30 November 20215 minute read

CSSF issues new guidance on virtual assets (AML/Funds)

The Luxembourg Supervision Commission of the Financial Sector (CSSF) has published new guidance and frequently asked questions (FAQ) regarding virtual assets, both dated November 29, 2021. The guidance is in response to increased interest in virtual assets from professionals under the supervision of the CSSF, and professional associations and investors. The market has also requested clarification in this respect, particularly when considering investments made by investment funds, direct investments or depository duties linked to virtual assets.

Communication

The CSSF pointed out that many professionals consider the potential benefits of virtual assets when looking to diversify their portfolios with a variety of additional types of assets. The CSSF has advised investors to weigh up the risks and benefits associated with the proposed virtual assets activities, considering current regulations, in particular taking into account the upcoming European Markets in Cryptoasset Regulation (MICA) that will regulate certain virtual assets that until now have fallen outside of the scope of existing legislation.

The CSSF expects professionals to proactively engage with the CSSF where they plan any activity involving virtual assets and draw up a business and risk strategy concerning virtual assets for the purposes of internal governance arrangements. Moreover, the CSSF expects supervised entities to ensure sound and prudent management of all such activities and implement a clear risk-taking process. This process should include a formally and precisely defined risk appetite in all of the business areas and a rigorous decision-making process.

The CSSF further stressed that tokens may bear more complex representations of rights that are difficult to assess and that those intrinsic characteristics and functions of tokens determine their risks and possibilities for a professional of the financial sector to get involved in them.

FAQ

The FAQ address four questions linked to one of the most important items to consider when considering virtual assets – the provisions of the law of November 12, 2004, on the fight against money laundering and terrorist financing, as amended (AML Law). The answers concern investments in virtual assets by undertakings for collective investment in transferable securities (UCITS), alternative investment funds (AIF) and Luxembourg investment fund managers (IFM) as well as any mitigation of money laundering and terrorist financing (ML/TF) and proliferation financing.

Investing as UCITS

The CSSF confirmed that it is important to understand that virtual assets as defined in article 1 (20b) of the AML Law exclude digital assets that fulfill the conditions of financial instruments within the meaning of the law of April 5, 1993, on the financial sector, as amended.

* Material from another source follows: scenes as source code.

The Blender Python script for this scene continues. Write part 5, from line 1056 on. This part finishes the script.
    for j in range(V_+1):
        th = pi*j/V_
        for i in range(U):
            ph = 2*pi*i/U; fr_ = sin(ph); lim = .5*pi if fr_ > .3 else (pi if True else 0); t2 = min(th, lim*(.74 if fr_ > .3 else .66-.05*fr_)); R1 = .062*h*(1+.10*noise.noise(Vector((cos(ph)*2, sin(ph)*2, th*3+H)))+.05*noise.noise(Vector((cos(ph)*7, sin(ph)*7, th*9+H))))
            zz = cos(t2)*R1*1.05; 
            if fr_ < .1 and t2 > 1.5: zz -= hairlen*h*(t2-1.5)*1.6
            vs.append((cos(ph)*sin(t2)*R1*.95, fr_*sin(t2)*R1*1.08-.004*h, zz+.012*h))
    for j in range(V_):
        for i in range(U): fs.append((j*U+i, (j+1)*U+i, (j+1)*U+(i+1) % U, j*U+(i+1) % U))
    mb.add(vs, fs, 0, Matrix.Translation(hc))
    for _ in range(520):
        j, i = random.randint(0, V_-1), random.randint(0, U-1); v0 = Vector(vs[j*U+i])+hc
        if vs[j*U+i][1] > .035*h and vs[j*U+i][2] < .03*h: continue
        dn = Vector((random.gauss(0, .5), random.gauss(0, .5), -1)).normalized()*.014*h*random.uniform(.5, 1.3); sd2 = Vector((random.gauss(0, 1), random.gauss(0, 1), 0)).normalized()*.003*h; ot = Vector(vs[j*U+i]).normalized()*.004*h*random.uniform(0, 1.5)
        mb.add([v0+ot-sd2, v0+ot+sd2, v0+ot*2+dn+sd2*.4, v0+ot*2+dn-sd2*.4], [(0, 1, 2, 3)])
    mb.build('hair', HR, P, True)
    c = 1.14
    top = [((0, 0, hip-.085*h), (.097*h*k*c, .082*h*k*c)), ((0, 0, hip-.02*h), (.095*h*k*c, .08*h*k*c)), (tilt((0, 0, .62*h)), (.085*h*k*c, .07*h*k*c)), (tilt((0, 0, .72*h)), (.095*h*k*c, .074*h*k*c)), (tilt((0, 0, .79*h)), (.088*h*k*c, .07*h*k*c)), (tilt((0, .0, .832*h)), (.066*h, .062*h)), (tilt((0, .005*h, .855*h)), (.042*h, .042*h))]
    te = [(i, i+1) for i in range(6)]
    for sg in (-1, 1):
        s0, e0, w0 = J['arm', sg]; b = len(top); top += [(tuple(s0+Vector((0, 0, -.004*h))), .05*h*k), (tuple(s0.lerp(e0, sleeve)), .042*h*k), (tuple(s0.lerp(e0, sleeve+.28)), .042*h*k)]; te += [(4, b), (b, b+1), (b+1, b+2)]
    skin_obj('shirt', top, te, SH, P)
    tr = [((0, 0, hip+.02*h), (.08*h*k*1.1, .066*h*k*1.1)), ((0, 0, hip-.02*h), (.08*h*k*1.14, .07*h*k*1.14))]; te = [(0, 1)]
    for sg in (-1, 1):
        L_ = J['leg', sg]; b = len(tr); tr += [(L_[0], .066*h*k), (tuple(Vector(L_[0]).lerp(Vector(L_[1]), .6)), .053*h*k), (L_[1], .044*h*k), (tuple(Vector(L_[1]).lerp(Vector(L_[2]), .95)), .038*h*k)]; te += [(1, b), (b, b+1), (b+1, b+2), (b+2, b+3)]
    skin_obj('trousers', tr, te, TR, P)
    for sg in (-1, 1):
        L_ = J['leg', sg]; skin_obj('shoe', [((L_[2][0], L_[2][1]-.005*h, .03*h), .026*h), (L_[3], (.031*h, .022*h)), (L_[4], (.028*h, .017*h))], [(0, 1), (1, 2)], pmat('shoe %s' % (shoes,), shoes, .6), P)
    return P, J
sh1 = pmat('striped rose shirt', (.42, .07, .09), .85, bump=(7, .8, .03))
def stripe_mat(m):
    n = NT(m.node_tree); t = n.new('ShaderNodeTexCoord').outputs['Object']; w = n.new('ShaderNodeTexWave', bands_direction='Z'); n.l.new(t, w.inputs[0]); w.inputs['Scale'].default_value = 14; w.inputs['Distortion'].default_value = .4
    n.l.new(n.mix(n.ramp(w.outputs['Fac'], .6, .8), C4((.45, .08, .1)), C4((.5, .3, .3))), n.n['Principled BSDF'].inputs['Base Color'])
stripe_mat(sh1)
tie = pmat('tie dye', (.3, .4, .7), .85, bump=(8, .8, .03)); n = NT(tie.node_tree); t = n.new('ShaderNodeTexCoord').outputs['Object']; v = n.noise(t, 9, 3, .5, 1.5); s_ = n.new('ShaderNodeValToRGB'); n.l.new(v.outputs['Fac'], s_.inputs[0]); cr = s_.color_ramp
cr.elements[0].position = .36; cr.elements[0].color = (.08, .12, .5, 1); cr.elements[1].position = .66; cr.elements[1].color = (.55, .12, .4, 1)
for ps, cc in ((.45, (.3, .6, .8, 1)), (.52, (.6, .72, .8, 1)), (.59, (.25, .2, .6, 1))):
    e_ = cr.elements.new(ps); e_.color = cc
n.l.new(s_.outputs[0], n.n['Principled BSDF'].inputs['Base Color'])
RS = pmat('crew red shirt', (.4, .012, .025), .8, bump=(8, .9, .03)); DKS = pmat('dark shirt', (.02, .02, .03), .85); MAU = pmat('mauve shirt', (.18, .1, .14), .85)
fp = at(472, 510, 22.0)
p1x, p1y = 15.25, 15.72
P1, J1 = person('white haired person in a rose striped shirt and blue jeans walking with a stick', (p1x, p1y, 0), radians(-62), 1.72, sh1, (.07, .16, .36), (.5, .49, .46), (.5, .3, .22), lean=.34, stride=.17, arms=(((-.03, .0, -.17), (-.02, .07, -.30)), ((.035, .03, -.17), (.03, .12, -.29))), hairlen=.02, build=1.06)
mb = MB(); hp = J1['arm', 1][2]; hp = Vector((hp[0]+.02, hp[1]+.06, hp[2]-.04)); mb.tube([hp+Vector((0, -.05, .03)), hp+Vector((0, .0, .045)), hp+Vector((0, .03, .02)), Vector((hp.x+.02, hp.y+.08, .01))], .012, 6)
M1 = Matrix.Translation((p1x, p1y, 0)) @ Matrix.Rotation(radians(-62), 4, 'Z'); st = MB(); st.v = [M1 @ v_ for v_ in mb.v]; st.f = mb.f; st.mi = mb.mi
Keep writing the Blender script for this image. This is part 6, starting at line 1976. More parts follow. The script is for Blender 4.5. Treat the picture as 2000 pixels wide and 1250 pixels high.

While assets qualifying as financial instruments (eg shares of companies active in virtual asset ecosystems) could fall within the scope of eligible investments for UCITS, the CSSF makes clear that investments in virtual assets as defined within the AML Law are not suitable for every kind of investor or within every investment objective. UCITS, pension funds and undertakings for collective investments addressing non-professional customers are not allowed to invest in such virtual assets, be it directly or indirectly.

Investing as AIF

The CSSF stated that AIF with an authorized AIFM can invest in virtual assets within the meaning of the AML Law, directly or indirectly, if:

  • the authorized AIFM obtains an extension of authorization from the CSSF for the new investment strategy; and
  • the AIF markets the units only to professional investors.

The AIF’s investment must not prevent the compliance and application of any existing regulatory requirements and sufficient and adequate internal control functions must play a key role in the approval of the new investment strategies and products.

The CSSF further clarifies that IFM must assess the impact of investments on the risk profile of the AIF on a case-by-case basis, inform the investors in a transparent and timely manner and keep the respective fund documentation updated.

Prior authorization requirement for Luxembourg IFM

The CSSF stressed that a prior CSSF authorization must be obtained by each authorized Luxembourg IFM contemplating managing a regulated or unregulated AIF wishing to invest in virtual assets. In this respect, the CSSF requires a set of information and documentation containing the description of the services and project, targeted investors and distribution channels, and the updated risk management policy.

Furthermore, the CSSF expects any AIF initiator to present its project to the CSSF before investing in the virtual assets and that the IFM preform an analysis on the services under consideration of article 1(20) of the AML Law and submit a complete application file for registration as a virtual asset service provider with the CSSF before starting such activity.

Mitigation of ML/TF risks

The CSSF stressed that the responsible du respect and the responsible du contrôle of the supervised entities intending to invest in virtual assets have to be able to demonstrate an adequate understanding of the risks linked to ML/TF and proliferation financing risks of virtual assets and of the relevant measures to mitigate such risks.